Dapat dipahami, tugas utama jurnalis sesungguhnya adalah menyampaikan kebenaran, meski Kegiatan pers melalui perusahaan tapi berkomitmen kepada publik. Oleh karena itu sudah seharusnya pers dapat menjadi media pengawas yang dijamin kebebasannya dalam menjalankan profesinya sehingga pemberitaan dapat dituangkan secara utuh tanpa ada rasa takut atau dibawah ancaman. Begitupun dalam mengimplementasikan kebebasannya tentu saja tetap ada batas etik dan hukum yang mengikat pers, seperti peliputan harus independen, berimbang, menghormati asas praduga tak bersalah, mengembangkan partisipasi dan ruang publik yang beradab, memberikan analisis, dan interpretasi terhadap permasalahan sosial, politik, dan ekonomi yang rumit serta memperkenalkan gagasan atau ide, tidak boleh menyembunyikan informasi dengan alasan mendapatkan liputan eksklusif, tidak terkesan memberikan legitimasi maupun glorifikasi terhadap tindakan terorisme dan pelakunya, tidak menimbulkan kecemasan, bias prasangka dan mewajarkan konflik, demikian pula dengan polarisasi maupun partisan politik. Kesemua hal ini Jika dibiarkan berjalan tanpa kontrol dan tanggung jawab dapat berpotensi menjadi media agitasi yang mempengaruhi psikologis masyarakat.
Kesimpulan
Kebebasan pers tidak terelakkan lagi merupakan suatu unsur penting dalam pembentukkan suatu sistem bernegara yang demokratis. Pers sebagai media informasi merupakan pilar keempat setelah eksekutif, legislatif dan yudikatif. Inti dari demokrasi adalah adanya ruang publik bagi masyarakat dalam sebuah keputusan, diperlukan partisipasi masyarakat dan peran pers sangatlah penting dalam membentuk pola pikir masyarakat. Dengan demikian kepentingan pribadi, kelompok, atau kepentingan pemilik media harus selalu di tempatkan di bawah kepentingan publik. Melakukan kontrol sosial, kritik, koreksi, dan memberikan saran-saran terhadap hal-hal yang berkaitan dengan kepentingan umum untuk mencegah terjadinya penyalahgunaan kekuasaan.
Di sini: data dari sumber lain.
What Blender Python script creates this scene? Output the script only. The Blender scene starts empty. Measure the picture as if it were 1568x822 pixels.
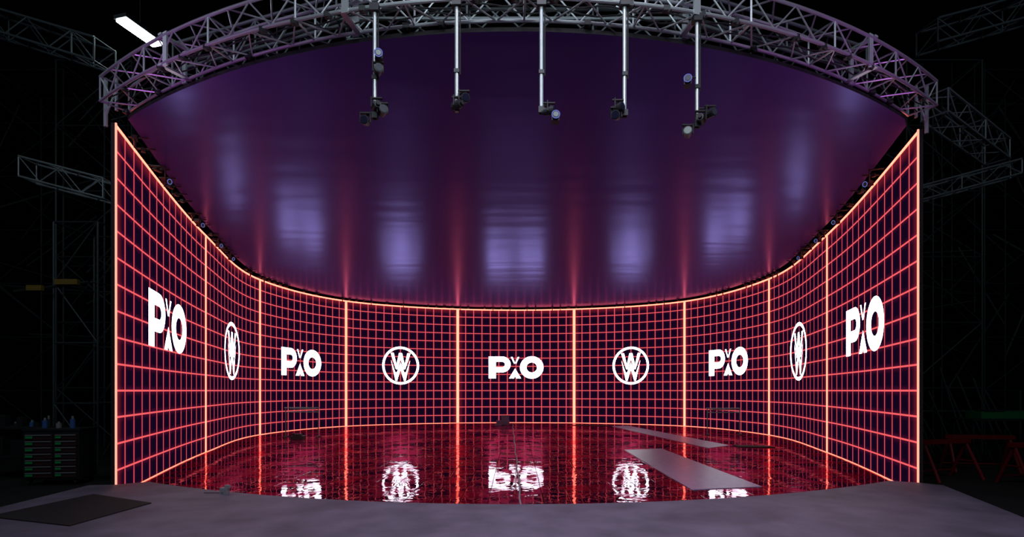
import bpy, bmesh, math, random
from mathutils import Vector, Matrix
random.seed(7)
S = bpy.context.scene
S.view_settings.view_transform = 'Standard'
S.view_settings.look = 'None'

# ------------------------------------------------------------------ materials
def mat_new(name):
    m = bpy.data.materials.new(name); m.use_nodes = True
    nt = m.node_tree; nt.nodes.clear()
    out = nt.nodes.new('ShaderNodeOutputMaterial')
    return m, nt, out

def pbr(name, col, rough=0.5, metal=0.0, noise=0.0, nscale=5.0, bump=0.0, emit=None, estr=0.0, spec=0.5):
    m, nt, out = mat_new(name)
    b = nt.nodes.new('ShaderNodeBsdfPrincipled')
    b.inputs['Base Color'].default_value = (*col, 1)
    b.inputs['Roughness'].default_value = rough
    b.inputs['Metallic'].default_value = metal
    b.inputs['Specular IOR Level'].default_value = spec
    if emit:
        b.inputs['Emission Color'].default_value = (*emit, 1)
        b.inputs['Emission Strength'].default_value = estr
    if noise > 0 or bump > 0:
        tc = nt.nodes.new('ShaderNodeTexCoord')
        n = nt.nodes.new('ShaderNodeTexNoise'); n.inputs['Scale'].default_value = nscale
        n.inputs['Detail'].default_value = 6
        nt.links.new(tc.outputs['Object'], n.inputs['Vector'])
        if noise > 0:
            r = nt.nodes.new('ShaderNodeMapRange')
            r.inputs[1].default_value = 0.3; r.inputs[2].default_value = 0.7
            r.inputs[3].default_value = 1 - noise; r.inputs[4].default_value = 1 + noise
            nt.links.new(n.outputs['Fac'], r.inputs[0])
            mx = nt.nodes.new('ShaderNodeVectorMath'); mx.operation = 'SCALE'
            mx.inputs[0].default_value = col
            nt.links.new(r.outputs[0], mx.inputs['Scale'])
            nt.links.new(mx.outputs[0], b.inputs['Base Color'])
        if bump > 0:
            bp = nt.nodes.new('ShaderNodeBump'); bp.inputs['Strength'].default_value = bump
            bp.inputs['Distance'].default_value = 0.02
            nt.links.new(n.outputs['Fac'], bp.inputs['Height'])
            nt.links.new(bp.outputs[0], b.inputs['Normal'])
    nt.links.new(b.outputs[0], out.inputs[0])
    return m

def emis(name, col, s):
    m, nt, out = mat_new(name)
    e = nt.nodes.new('ShaderNodeEmission')
    e.inputs[0].default_value = (*col, 1); e.inputs[1].default_value = s
    nt.links.new(e.outputs[0], out.inputs[0])
    return m

class NT:
    def __init__(s, nt): s.nt = nt
    def m(s, op, a, b=None, c=None, clamp=False):
        n = s.nt.nodes.new('ShaderNodeMath'); n.operation = op; n.use_clamp = clamp
        for i, v in enumerate((a, b, c)):
            if v is None: continue
            if isinstance(v, (int, float)): n.inputs[i].default_value = v
            else: s.nt.links.new(v, n.inputs[i])
        return n.outputs[0]
    def step(s, d, w0, w1):   # 1 below w0 -> 0 above w1
        n = s.nt.nodes.new('ShaderNodeMapRange'); n.interpolation_type = 'SMOOTHSTEP'
        s.nt.links.new(d, n.inputs[0])
        n.inputs[1].default_value = w0; n.inputs[2].default_value = w1
        n.inputs[3].default_value = 1; n.inputs[4].default_value = 0
        return n.outputs[0]
    def rng(s, x, a, b, c, d):
        n = s.nt.nodes.new('ShaderNodeMapRange'); s.nt.links.new(x, n.inputs[0])
        for i, v in enumerate((a, b, c, d)): n.inputs[i+1].default_value = v
        return n.outputs[0]
    def scale(s, col, f):
        n = s.nt.nodes.new('ShaderNodeVectorMath'); n.operation = 'SCALE'
        n.inputs[0].default_value = col
        s.nt.links.new(f, n.inputs['Scale']); return n.outputs[0]
    def add(s, a, b):
        n = s.nt.nodes.new('ShaderNodeVectorMath'); n.operation = 'ADD'
        for i, v in enumerate((a, b)):
            if isinstance(v, tuple): n.inputs[i].default_value = v
            else: s.nt.links.new(v, n.inputs[i])
        return n.outputs[0]
    def tri(N, x, p):
        a = N.m('DIVIDE', x, p); a = N.m('ADD', a, 0.5); a = N.m('FRACT', a)
        a = N.m('SUBTRACT', a, 0.5); a = N.m('ABSOLUTE', a); return N.m('MULTIPLY', a, p)

def led_material():
    m, nt, out = mat_new('led_grid_screen')
    N = NT(nt)
    uv = nt.nodes.new('ShaderNodeUVMap'); uv.uv_map = 'UVMap'
    sp = nt.nodes.new('ShaderNodeSeparateXYZ'); nt.links.new(uv.outputs[0], sp.inputs[0])
    u, v = sp.outputs[0], sp.outputs[1]
    du, dv, ds = N.tri(u, 1), N.tri(v, 1), N.tri(u, 14)
    dt = N.m('SUBTRACT', 14, v)
    d = N.m('MINIMUM', du, dv)
    line = N.step(d, 0.020, 0.050)
    seam = N.m('MAXIMUM', N.step(ds, 0.12, 0.20), N.step(dt, 0.11, 0.17))
    seam = N.m('MAXIMUM', seam, N.step(v, 0.06, 0.10))
    seam_glow = N.m('POWER', N.step(N.m('MINIMUM', ds, dt), 0.1, 1.0), 2.0)
    glow = N.m('POWER', N.step(d, 0.0, 0.32), 2.0)
    col = N.add((0.006, 0.0016, 0.012), N.scale((1.0, 0.125, 0.12), line))
    col = N.add(col, N.scale((0.06, 0.0025, 0.010), glow))
    col = N.add(col, N.scale((0.16, 0.008, 0.010), seam_glow))
    col = N.add(col, N.scale((4.0, 0.68, 0.38), seam))
    e = nt.nodes.new('ShaderNodeEmission'); e.inputs[1].default_value = 1
    nt.links.new(col, e.inputs[0])
    nt.links.new(e.outputs[0], out.inputs[0])
    return m

def led_floor_material():
    m, nt, out = mat_new('glossy_led_floor')
    N = NT(nt)
    tc = nt.nodes.new('ShaderNodeTexCoord')
    sp = nt.nodes.new('ShaderNodeSeparateXYZ'); nt.links.new(tc.outputs['Object'], sp.inputs[0])
    d = N.m('MINIMUM', N.tri(sp.outputs[0], 0.5), N.tri(sp.outputs[1], 0.5))
    joint = N.step(d, 0.006, 0.014)
    n2 = nt.nodes.new('ShaderNodeTexNoise'); n2.inputs['Scale'].default_value = 1.3; n2.inputs['Detail'].default_value = 6
    n2.inputs['Distortion'].default_value = 1.2
    nt.links.new(tc.outputs['Object'], n2.inputs['Vector'])
    V = N.rng(n2.outputs['Fac'], 0.42, 0.58, 0, 1)
    n1 = nt.nodes.new('ShaderNodeTexNoise'); n1.inputs['Scale'].default_value = 2.0; n1.inputs['Detail'].default_value = 2.5
    n1.inputs['Roughness'].default_value = 0.5; n1.inputs['Distortion'].default_value = 0.8
    nt.links.new(tc.outputs['Object'], n1.inputs['Vector'])
    bp = nt.nodes.new('ShaderNodeBump'); bp.inputs['Strength'].default_value = 0.22; bp.inputs['Distance'].default_value = 0.02
    h = N.m('SUBTRACT', n1.outputs['Fac'], N.m('MULTIPLY', joint, 0.08))
    nt.links.new(h, bp.inputs['Height'])
    g1 = nt.nodes.new('ShaderNodeBsdfGlossy'); g1.inputs['Roughness'].default_value = 0.012
    g1.inputs['Color'].default_value = (1.0, 0.8, 0.95, 1)
    g2 = nt.nodes.new('ShaderNodeBsdfGlossy'); g2.inputs['Roughness'].default_value = 0.28
    g2.inputs['Color'].default_value = (1.0, 0.06, 0.22, 1)  # red reflection haze put into this gloss colour, mixed in by noise
    for g in (g1, g2): nt.links.new(bp.outputs[0], g.inputs['Normal'])
    fac = N.rng(V, 0, 1, 0.05, 0.60)
    mx = nt.nodes.new('ShaderNodeMixShader'); nt.links.new(fac, mx.inputs[0])
    nt.links.new(g1.outputs[0], mx.inputs[1]); nt.links.new(g2.outputs[0], mx.inputs[2])
    df = nt.nodes.new('ShaderNodeBsdfDiffuse'); df.inputs[0].default_value = (0.010, 0.001, 0.004, 1)
    fr = nt.nodes.new('ShaderNodeFresnel'); fr.inputs[0].default_value = 3.4
    f2 = N.m('MULTIPLY', fr.outputs[0], N.m('SUBTRACT', 1.0, N.m('MULTIPLY', joint, 0.7)))
    m2 = nt.nodes.new('ShaderNodeMixShader'); nt.links.new(f2, m2.inputs[0])
    nt.links.new(df.outputs[0], m2.inputs[1]); nt.links.new(mx.outputs[0], m2.inputs[2])
    nt.links.new(m2.outputs[0], out.inputs[0])
    return m

def canopy_material():
    m, nt, out = mat_new('satin_purple_canopy')
    N = NT(nt)
    tc = nt.nodes.new('ShaderNodeTexCoord')
    mp = nt.nodes.new('ShaderNodeMapping'); mp.inputs['Scale'].default_value = (0.25, 1.1, 1)
    nt.links.new(tc.outputs['Object'], mp.inputs[0])
    n = nt.nodes.new('ShaderNodeTexNoise'); n.inputs['Scale'].default_value = 1.0; n.inputs['Detail'].default_value = 1.5
    nt.links.new(mp.outputs[0], n.inputs['Vector'])
    bp = nt.nodes.new('ShaderNodeBump'); bp.inputs['Strength'].default_value = 0.35; bp.inputs['Distance'].default_value = 0.06
    nt.links.new(n.outputs['Fac'], bp.inputs['Height'])
    g = nt.nodes.new('ShaderNodeBsdfGlossy'); g.inputs['Roughness'].default_value = 0.25
    g.inputs['Color'].default_value = (0.42, 0.34, 0.90, 1)
    nt.links.new(bp.outputs[0], g.inputs['Normal'])
    df = nt.nodes.new('ShaderNodeBsdfDiffuse'); df.inputs[0].default_value = (0.085, 0.05, 0.26, 1)
    fr = nt.nodes.new('ShaderNodeFresnel'); fr.inputs[0].default_value = 1.6
    mx = nt.nodes.new('ShaderNodeMixShader'); nt.links.new(fr.outputs[0], mx.inputs[0])
    nt.links.new(df.outputs[0], mx.inputs[1]); nt.links.new(g.outputs[0], mx.inputs[2])
    nt.links.new(mx.outputs[0], out.inputs[0])
    return m

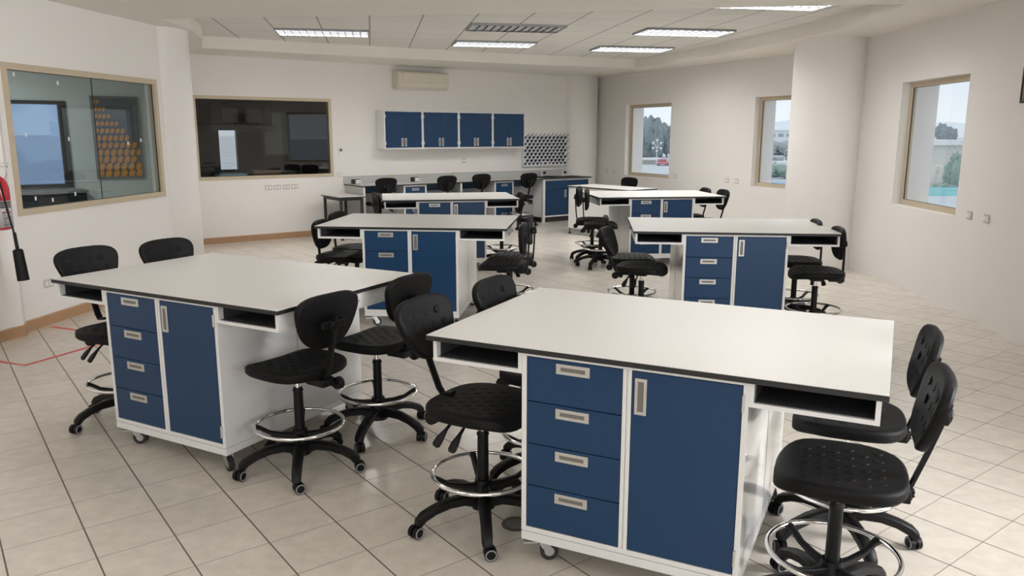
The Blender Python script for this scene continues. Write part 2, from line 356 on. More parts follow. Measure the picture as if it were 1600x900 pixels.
# ------------------------------------------------------------------ windows
def window(name, org, ang, s0, s1, z0, z1, inset, fw, fd, gl, label, seam=None, proud=0.0, bottom=None):
    """local x along the wall, local -y towards the room"""
    e_ = empty(name, (org[0], org[1], 0), ang); struct(e_, label, 'window')
    bm = bmesh.new(); y0, y1 = inset - proud, inset + fd
    bt = bottom or fw
    for a in ((s0, s1, z1 - fw, z1), (s0, s1, z0, z0 + bt), (s0, s0 + fw, z0 + bt, z1 - fw), (s1 - fw, s1, z0 + bt, z1 - fw)):
        box(bm, a[0], a[1], y0, y1, a[2], a[3])
    link('window_frame', bm, 'frame', e_)
    g = .004; bm = bmesh.new(); ym = inset + fd * .45
    xs = [s0 + fw] + ([seam] if seam else []) + [s1 - fw]
    for k, (a, b) in enumerate(zip(xs, xs[1:])):
        link('glass_pane', BX(a + (.002 if k else -.01), b + (-.002 if b != xs[-1] else .01), ym, ym + .006, z0 + bt - .01, z1 - fw + .01), gl, e_)
    bm = bmesh.new()
    for a in ((s0 + fw, s1 - fw, z1 - fw - g, z1 - fw), (s0 + fw, s1 - fw, z0 + bt, z0 + bt + g), (s0 + fw, s0 + fw + g, z0 + bt, z1 - fw), (s1 - fw - g, s1 - fw, z0 + bt, z1 - fw)):
        box(bm, a[0], a[1], ym - .012, ym - .001, a[2], a[3])
    if seam: box(bm, seam - .002, seam + .002, ym - .001, ym + .007, z0 + bt, z1 - fw)
    link('gasket', bm, 'dark_frame', e_)
    return e_
la = math.atan2(8.97 - 6.6, -3.89 + 4.2)
w1 = window('window_1', (-4.2, 6.6), la, .055, 2.29, .995, 2.265, 0, .055, .07, 'glass_green', 'wide indoor window of greenish glass in the left wall', seam=1.24, proud=.012)
bm_spots = [(27, 209, .34, 1.70), ]
for k, (s, z) in enumerate([(.28, 1.66), (.31, 1.05 + .06), (.52, 1.08), (.83, 1.11), (.82, 1.62), (.75, 2.12), (1.72, 1.57), (.22, 2.16), (1.95, 1.60)]):
    link('white_sticker', BX(s, s + .016, .024, .029, z, z + .034, mtx=None), 'white_plastic', w1)
window('window_2', tuple(A), BANG, 0, 2.215, .98, 2.25, 0, .05, .07, 'glass_dark', 'wide indoor window of smoked glass in the back wall', proud=.012)
ra = math.atan2(11.82 - 16.9, 4.14 - 1.795)
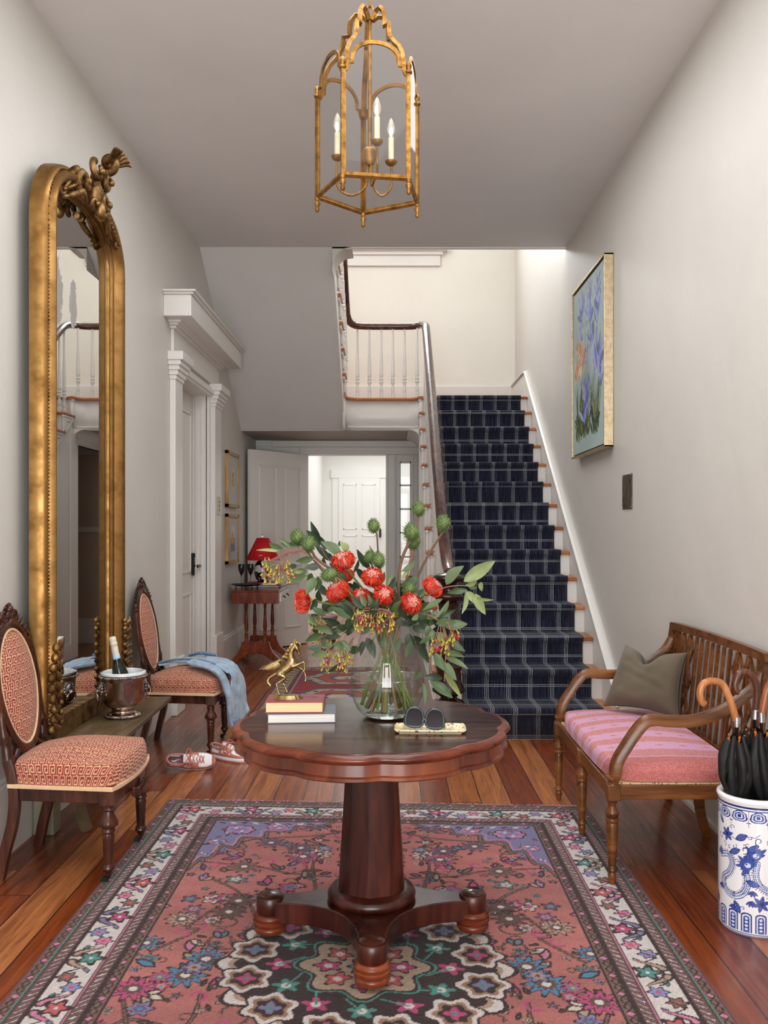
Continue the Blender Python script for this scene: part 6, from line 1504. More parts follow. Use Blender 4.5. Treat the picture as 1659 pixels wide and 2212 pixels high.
for u, v in ((0.72, 0.118), (0.22, 0.118), (0.87, 0.12), (0.42, 0.12)): bflower(u*CIR, v, 1.1); bleaf(u*CIR+0.03, v-0.005, 0.04, 0.02, -0.9); tend(u*CIR-0.03, v, 0.01, 0, 1); tend(u*CIR+0.02, v+0.025, 0.009, 2, -1)
for u, v, a in ((0.575, 0.272, 0.5), (0.655, 0.19, -0.25), (0.60, 0.115, -1.1), (0.66, 0.29, 0.6), (0.93, 0.28, 1), (0.02, 0.2, 2.2), (0.40, 0.25, 1.2)): bleaf(u*CIR, v, 0.045, 0.020, a); tend(u*CIR, v+0.02, 0.008, 1, 1); tend(u*CIR+0.03, v-0.02, 0.008, 3, -1)
nu, nv = R.w-1, R.h; m = MB()
def rr_(z): return UR*(1+0.012*max(0, 1-z/0.02)*-1+0.0)
vs = []
for j in range(nv):
    z = UH*j/(nv-1)-0.0; rr = UR-(0.006*(1-min(1, z/0.015)))+0.004*max(0, (z-0.44)/0.015)
    for i in range(nu): a = 2*PI*i/nu; vs.append((rr*math.cos(a), rr*math.sin(a), z))
m.add(vs, [(j*nu+i, j*nu+(i+1) % nu, (j+1)*nu+(i+1) % nu, (j+1)*nu+i) for j in range(nv-1) for i in range(nu)])
body = obj('body', m, 'glazed_print', us, smooth=80, recalc=False); setcol(body, R.a[:, :nu].reshape(-1, 3))
obj('rim', MB().lathe([(UR+0.003, UH-0.004), (UR+0.006, UH+0.004), (UR+0.003, UH+0.012), (UR-0.006, UH+0.014), (UR-0.016, UH+0.008), (UR-0.018, UH-0.004), (UR-0.016, UH-0.02), (UR-0.014, 0.03), (0, 0.03)], 64, cap=False), 'white_porcelain', us, smooth=70)
def umbrella(label, foot, grip_pts, wm, cr, group='umbrellas in the stand'):
    t = thing('umbrella', label, 'umbrella', foot, 0, group); F0 = Vector(foot)
    gp_ = [Vector(p)-F0 for p in grip_pts]
    col_ = gp_[0]; axis = (col_-Vector((0, 0, 0))).normalized(); L = col_.length
    obj('shaft', MB().tube([Vector((0, 0, 0)), col_], 0.005, 10), 'black_metal', t)
    obj('handle', MB().tube(crom(gp_, 8), [0.0125]*(len(gp_)*8-7-4)+[0.0125, 0.012, 0.010, 0.007], 14), wm, t, smooth=60)
    obj('ferrule', MB().tube([col_-axis*0.012, col_+axis*0.022], 0.0140, 16), 'chrome', t)
    q = axis.to_track_quat('Z', 'Y').to_matrix().to_4x4()
    def can(u, v):
        a = u*2*PI; z = lerp(0.05, L-0.050, v); w_ = max(0, min(1, (v-0.58)/0.20)); w_ = w_*w_*(3-2*w_); rr = 0.020+0.030*cr*w_; f = 0.5+0.5*math.cos(7*a+v*5); rr *= 0.80+0.30*f**0.6+0.12*math.sin(3*a+6*v)*w_
        if v > 0.88: rr *= 1-(v-0.88)*3.5
        return q @ Vector((rr*math.cos(a), rr*math.sin(a), z+0.012*math.sin(5*a)*v))
    m = MB(); m.grid(can, 96, 40, wrapu=True)
    for k in range(5):
        a0 = k*1.3
        m.grid(lambda u, v: q @ Vector(((0.018+0.040*cr*u*math.sin(PI*min(1, v*1.05))**0.8)*math.cos(a0+0.9*u+0.5*v), (0.018+0.040*cr*u*math.sin(PI*min(1, v*1.05))**0.8)*math.sin(a0+0.9*u+0.5*v), lerp(0.62*L+0.03, L-0.06-0.06*u, v))), 6, 14)
    obj('canopy', m, 'umbrella_black', t, smooth=50)
    m = MB()
    for k in range(8):
        a = 2*PI*k/8; rr = 0.022; p = q @ Vector((rr*math.cos(a), rr*math.sin(a), L-0.075)); p2 = q @ Vector((rr*1.25*math.cos(a), rr*1.25*math.sin(a), L-0.045-0.008*(k % 3))); m.tube([p, p2], [0.0026, 0.0034], 6); m.ball(p2, 0.0042, 6, 4)
    rt = obj('rib_tips', m, 'amber', t); return t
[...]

Sejatinya Pers Indonesia telah memiliki standar yang cukup baik sejak disahkannya UU Pers dan dilengkapi Kode Etik Jurnalistik meski demikian, tidak semua insan pers telah menerapkan kualitas profesional dan bertanggung jawab dalam membuat pemberitaan. Meskipun karya jurnalistik bukanlah tindak pidana, dengan mekanisme hak jawab dan hak koreksi sebagai sebentuk sanksi sosial di mana media mengaku bersalah di hadapan khalayaknya atas berita yang terlanjur dipublikasikan. Dalam rezim demokratis, sanksi semacam ini dianggap lebih efektif untuk mendisiplinkan media. Dalam pada itu penguatan fungsi dewan pers harus dioptimalkan untuk memberikan sanksi hukum yang mendesak pelanggar etika jurnalistik yang nantinya memberikan pengaruh terhadap penguatan kemerdekaan dan kebebasan pers.